Le 4 avril 1912, Mrs A. confie à ses proches avoir vu « un paquebot à quatre cheminées entrant en collision avec une montagne de glace » (son nom serait quelque chose comme « Tintac »). Le 14 avril à 11 heures du soir, une femme prénommée Jessie agonise en décrivant, à un capitaine de l’Armée du Salut qui l’assiste, un grand navire en train de couler avec des gens qui se noient. Au même moment, Marcelle Caretto aperçoit en rêve son mari vaciller entre les parois d’un couloir qui s’incline, tandis qu’une new-yorkaise rêve que sa mère se trouve dans un canot de sauvetage. Aucune des deux ne savait que leur proche avait pris place à bord du Titanic.

Il y a en effet un autre élément que les partisans de la théorie de la coïncidence ne prennent pas en compte et sur lequel insiste Bertrand Méheust dans l’ouvrage qu’il a consacré aux prémonitions suscitées par le naufrage du Titanic : Robertson et Stead ne sont pas les seuls, loin de là, à avoir eu l’intuition de la catastrophe. Il s’agit dans certains cas de passagers, dans d’autres cas de membres de leurs familles ou d’amis, dans d’autres enfin de personnes n’ayant aucun rapport avec le navire.
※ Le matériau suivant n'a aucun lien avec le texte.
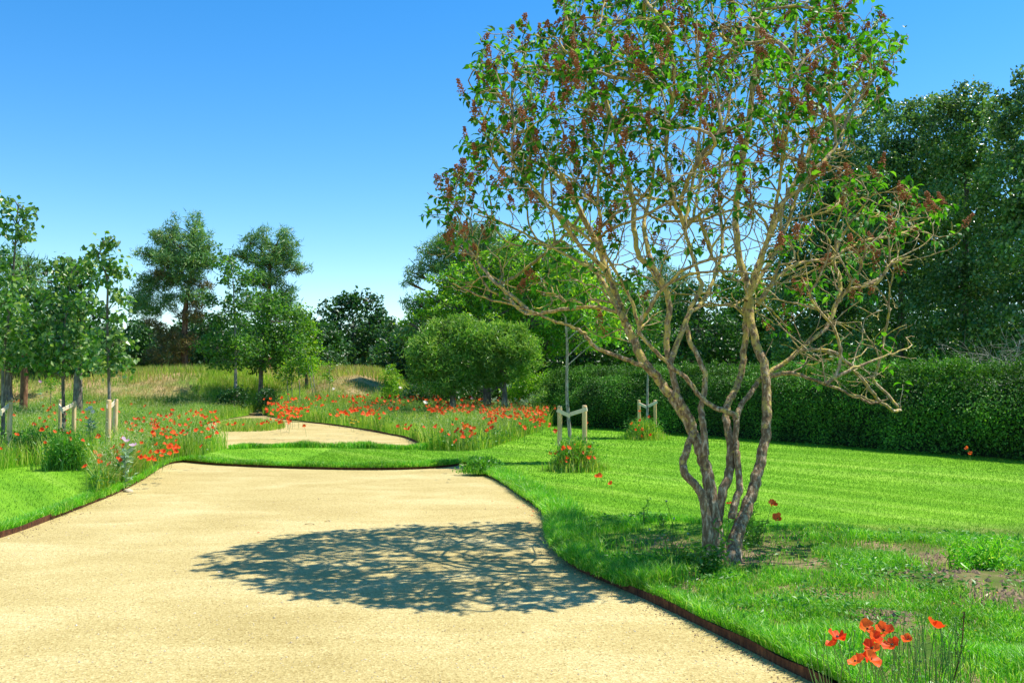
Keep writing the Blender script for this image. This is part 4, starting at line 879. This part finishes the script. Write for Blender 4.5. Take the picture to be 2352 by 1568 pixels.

Méheust a ainsi réuni soixante-six témoignages où figure, sous une forme ou sous une autre, une annonce de l’événement1. Il se garde cependant de les prendre tous au sérieux et les soumet au crible de conditions rigoureuses. Il ne conserve tout d’abord que ceux qui ont donné lieu à des traces écrites produites avant le naufrage, craignant que l’information ne conduise certains témoins à imaginer après coup leur inquiétude avant la traversée.

Mais il fait également la part du hasard et de l’inférence, éliminant les prémonitions trop vagues – qui peuvent être confirmées à peu de frais –, ainsi que celles qui résulteraient d’un raisonnement logique. Il relativise ainsi les témoignages de ceux qui avaient connaissance des faiblesses du Titanic, et qui, inquiets de la folie des constructeurs, pouvaient craindre que cette démesure ne se retourne contre eux.

Après avoir classé les témoignages en trois groupes, Méheust en retient finalement huit qui satisfont à toutes les conditions rigoureuses qu’il a proposées, puisqu’ils ont été écrits avant la catastrophe par des personnes ne connaissant à peu près rien du Titanic et sans que le hasard ou l’inférence puissent expliquer la précision de l’annonce.

Pour Méheust, c’est la réunion de ces prémonitions qui est significative et apporte une caution aux récits de Robertson et de Stead, dont il fait remarquer qu’ils furent tous les deux rédigés dans les conditions de l’écriture automatique. Il est possible d’expliquer tel ou tel de ces témoignages oraux ou écrits, plus difficile de comprendre comment un événement dramatique a pu produire un nombre si élevé d’anticipations.


1Histoires paranormales du Titanic, op. cit., pp. 139-223.